Ongoing projects and condition work: Public Works is lining failing sewer pipe and rehabilitating manholes to reduce I&I; Britt said the current scope includes about 3,600 linear feet of sewer mains, 2,500 linear feet of laterals and rehabilitation of 31 manholes. The stormwater program completed a Harmon Avenue drainage project and converted the Hopeman Station pond to a constructed wetland to meet pollution-reduction targets. The department also completed a flush, clean and camera contract that inspected roughly 7,700 linear feet of storm pipe and 76 storm structures last year.

Streets, development standards and acceptance: The pavement management program uses an overall condition index (OCI) and coordinates resurfacing with pending utility and ADA work. Britt explained the city relies on VDOT urban maintenance funds for street maintenance and that new streets must meet VDOT subdivision acceptance requirements to be eligible for that program. He walked commissioners through the five-step public improvement process: preliminary design (preliminary plats, rezonings, PUDs), plan review, construction inspection and testing, a warranty period, and final acceptance. Since mid-2023 Public Works reviewed eight public improvement plans across seven subdivisions totaling about 570 lots, and finalized acceptance phases that created roughly 54 new residential utility connections, Britt said.

Development review timing and capacity planning: Britt told commissioners that plan review for a subdivision typically takes six months to a year from initial submittal to approval and that each review cycle usually takes 30 to 45 days. He said water-use design assumptions often use 3.2 people per household and roughly 100 gallons per person per day as planning figures, and that peaking factors and distribution limitations (mains, slopes, depth) determine whether mains need upsizing. Commissioners requested that Public Works provide build-out or projection scenarios showing how planned development would affect distribution and plant capacity; Britt agreed staff could prepare further details for commission review.

Other operations: The refuse enterprise faces theft and overflow challenges and needs fleet upgrades as routes expand, Britt said. The fleet maintenance program services roughly 600 vehicles and equipment items. The stormwater division manages MS4 compliance delegated by the Department of Environmental Quality and the city's phase 3 Chesapeake Bay action plan for required pollution reductions through 2028. Britt said the department started a strategic planning process in July 2023 to set mission, values and priorities for 2024 and beyond.

Public questions and traffic issues: Commissioners asked whether speed bumps are feasible given snow-removal needs; Public Works said speed cushions and similar measures have pros and cons and that snow operations and emergency access are high priorities. Commissioners also raised safety concerns about heavy trucks approaching the East Main and Delphine intersection and asked whether engineering changes or enforcement could reduce truck speeds; Public Works said traffic-calming measures must be balanced with maintenance and emergency access needs.

Minor subdivision review: staff presented a single minor subdivision (a lot-line adjustment near Ivy Street, north of the Anna Maria Estates development) as a clerical item.
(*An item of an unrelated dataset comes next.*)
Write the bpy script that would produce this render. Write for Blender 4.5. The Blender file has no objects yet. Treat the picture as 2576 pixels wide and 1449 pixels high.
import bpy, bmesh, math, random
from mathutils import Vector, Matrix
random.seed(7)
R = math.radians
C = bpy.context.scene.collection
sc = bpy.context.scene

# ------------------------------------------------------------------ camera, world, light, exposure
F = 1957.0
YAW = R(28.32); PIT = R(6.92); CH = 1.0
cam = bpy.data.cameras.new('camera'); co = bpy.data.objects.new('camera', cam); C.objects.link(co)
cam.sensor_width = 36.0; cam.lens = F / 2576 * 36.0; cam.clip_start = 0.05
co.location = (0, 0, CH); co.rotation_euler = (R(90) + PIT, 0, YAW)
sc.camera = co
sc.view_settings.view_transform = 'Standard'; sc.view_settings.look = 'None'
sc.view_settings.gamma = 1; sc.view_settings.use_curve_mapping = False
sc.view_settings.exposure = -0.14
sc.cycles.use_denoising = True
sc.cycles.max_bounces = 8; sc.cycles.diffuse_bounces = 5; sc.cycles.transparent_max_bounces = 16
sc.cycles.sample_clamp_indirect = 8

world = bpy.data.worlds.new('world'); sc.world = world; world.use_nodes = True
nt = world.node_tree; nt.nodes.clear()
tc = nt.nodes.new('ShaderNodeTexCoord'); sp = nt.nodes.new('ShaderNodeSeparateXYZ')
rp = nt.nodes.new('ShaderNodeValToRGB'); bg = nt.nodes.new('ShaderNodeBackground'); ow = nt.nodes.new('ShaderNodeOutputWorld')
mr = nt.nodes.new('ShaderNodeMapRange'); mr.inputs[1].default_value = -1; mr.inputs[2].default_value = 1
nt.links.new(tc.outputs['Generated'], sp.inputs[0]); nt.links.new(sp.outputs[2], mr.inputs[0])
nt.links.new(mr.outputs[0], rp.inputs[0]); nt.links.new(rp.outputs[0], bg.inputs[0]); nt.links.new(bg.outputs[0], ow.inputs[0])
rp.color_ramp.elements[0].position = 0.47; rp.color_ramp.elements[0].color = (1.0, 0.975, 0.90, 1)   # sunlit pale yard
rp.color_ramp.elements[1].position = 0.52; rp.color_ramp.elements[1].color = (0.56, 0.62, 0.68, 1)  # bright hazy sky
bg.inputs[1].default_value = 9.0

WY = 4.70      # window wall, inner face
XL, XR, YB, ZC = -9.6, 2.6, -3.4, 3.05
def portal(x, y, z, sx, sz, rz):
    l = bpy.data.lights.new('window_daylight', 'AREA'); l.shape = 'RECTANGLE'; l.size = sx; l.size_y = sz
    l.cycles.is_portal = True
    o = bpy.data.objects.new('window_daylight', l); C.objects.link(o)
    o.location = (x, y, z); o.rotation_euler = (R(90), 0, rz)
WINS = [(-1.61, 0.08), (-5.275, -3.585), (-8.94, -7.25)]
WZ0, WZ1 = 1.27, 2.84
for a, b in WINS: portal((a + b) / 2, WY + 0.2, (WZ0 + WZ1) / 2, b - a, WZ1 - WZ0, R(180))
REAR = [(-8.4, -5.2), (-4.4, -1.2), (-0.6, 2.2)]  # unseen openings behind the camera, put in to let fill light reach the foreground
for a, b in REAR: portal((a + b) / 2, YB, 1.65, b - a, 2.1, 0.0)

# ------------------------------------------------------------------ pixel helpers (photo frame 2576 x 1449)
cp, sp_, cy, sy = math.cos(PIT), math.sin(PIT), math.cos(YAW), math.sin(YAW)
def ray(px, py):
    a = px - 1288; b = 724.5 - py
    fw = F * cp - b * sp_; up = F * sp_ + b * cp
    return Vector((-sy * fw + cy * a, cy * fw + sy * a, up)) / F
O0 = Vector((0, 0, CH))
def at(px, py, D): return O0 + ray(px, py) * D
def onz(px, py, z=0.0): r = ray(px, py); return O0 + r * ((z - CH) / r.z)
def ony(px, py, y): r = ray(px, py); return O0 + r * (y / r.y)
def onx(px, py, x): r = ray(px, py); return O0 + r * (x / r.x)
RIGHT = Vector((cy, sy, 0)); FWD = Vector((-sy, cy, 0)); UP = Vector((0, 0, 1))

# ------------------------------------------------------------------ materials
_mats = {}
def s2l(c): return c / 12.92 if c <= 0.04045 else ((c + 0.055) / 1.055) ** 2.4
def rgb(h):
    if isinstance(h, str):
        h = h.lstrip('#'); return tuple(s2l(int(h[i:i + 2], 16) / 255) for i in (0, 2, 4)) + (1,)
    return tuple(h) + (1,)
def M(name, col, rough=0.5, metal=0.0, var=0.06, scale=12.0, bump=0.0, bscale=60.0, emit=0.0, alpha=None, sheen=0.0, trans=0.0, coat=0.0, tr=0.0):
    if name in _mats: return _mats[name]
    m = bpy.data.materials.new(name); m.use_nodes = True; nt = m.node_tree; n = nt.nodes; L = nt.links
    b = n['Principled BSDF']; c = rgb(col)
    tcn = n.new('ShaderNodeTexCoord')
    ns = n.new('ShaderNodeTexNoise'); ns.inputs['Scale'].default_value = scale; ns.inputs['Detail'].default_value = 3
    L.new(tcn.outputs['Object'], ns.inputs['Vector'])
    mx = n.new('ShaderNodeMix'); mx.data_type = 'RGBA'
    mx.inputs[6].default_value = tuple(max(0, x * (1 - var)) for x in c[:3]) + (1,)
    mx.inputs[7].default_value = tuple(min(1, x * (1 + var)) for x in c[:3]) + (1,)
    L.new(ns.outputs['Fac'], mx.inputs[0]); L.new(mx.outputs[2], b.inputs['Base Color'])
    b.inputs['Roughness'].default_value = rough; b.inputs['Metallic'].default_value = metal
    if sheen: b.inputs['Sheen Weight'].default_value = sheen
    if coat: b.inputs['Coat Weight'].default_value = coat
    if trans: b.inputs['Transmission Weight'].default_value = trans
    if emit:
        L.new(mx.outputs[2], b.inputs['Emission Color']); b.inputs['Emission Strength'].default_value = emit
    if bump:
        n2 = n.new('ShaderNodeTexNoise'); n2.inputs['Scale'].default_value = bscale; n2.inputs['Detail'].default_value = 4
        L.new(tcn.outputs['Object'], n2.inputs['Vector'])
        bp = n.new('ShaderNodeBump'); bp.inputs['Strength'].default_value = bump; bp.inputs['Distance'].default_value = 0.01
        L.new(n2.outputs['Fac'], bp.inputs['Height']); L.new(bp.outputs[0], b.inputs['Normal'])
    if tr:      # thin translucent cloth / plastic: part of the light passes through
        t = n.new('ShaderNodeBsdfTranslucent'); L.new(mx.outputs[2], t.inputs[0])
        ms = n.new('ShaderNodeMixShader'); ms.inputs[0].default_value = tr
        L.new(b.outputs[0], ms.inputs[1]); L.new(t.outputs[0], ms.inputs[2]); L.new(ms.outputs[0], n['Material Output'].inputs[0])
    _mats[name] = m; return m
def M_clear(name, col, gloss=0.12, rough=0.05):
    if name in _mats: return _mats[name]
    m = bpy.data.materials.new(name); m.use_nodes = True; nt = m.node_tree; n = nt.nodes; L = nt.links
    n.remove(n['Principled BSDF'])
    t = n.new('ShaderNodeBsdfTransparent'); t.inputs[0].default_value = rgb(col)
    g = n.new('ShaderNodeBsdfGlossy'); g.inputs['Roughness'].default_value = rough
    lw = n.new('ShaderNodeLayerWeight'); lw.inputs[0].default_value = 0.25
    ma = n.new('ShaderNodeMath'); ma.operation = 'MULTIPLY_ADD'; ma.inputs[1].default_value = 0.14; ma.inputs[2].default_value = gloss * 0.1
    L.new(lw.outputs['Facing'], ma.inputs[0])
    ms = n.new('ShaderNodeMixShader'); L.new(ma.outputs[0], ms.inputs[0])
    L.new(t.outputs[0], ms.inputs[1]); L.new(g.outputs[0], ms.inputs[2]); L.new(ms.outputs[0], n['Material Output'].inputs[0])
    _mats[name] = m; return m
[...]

The presenter described the lot-line change and said no further questions were raised in the meeting record.

Votes at a glance: the commission adopted the meeting agenda, approved the Jan. 21, 2025 meeting minutes and later adjourned; each motion passed on voice votes recorded in the transcript as "Aye" with no recorded opposition.

Ending: Commissioners did not take further formal action on the substantive items covered; the presentation concluded with requests for more detailed capacity projections and for Public Works to provide additional project and build-out figures for future review.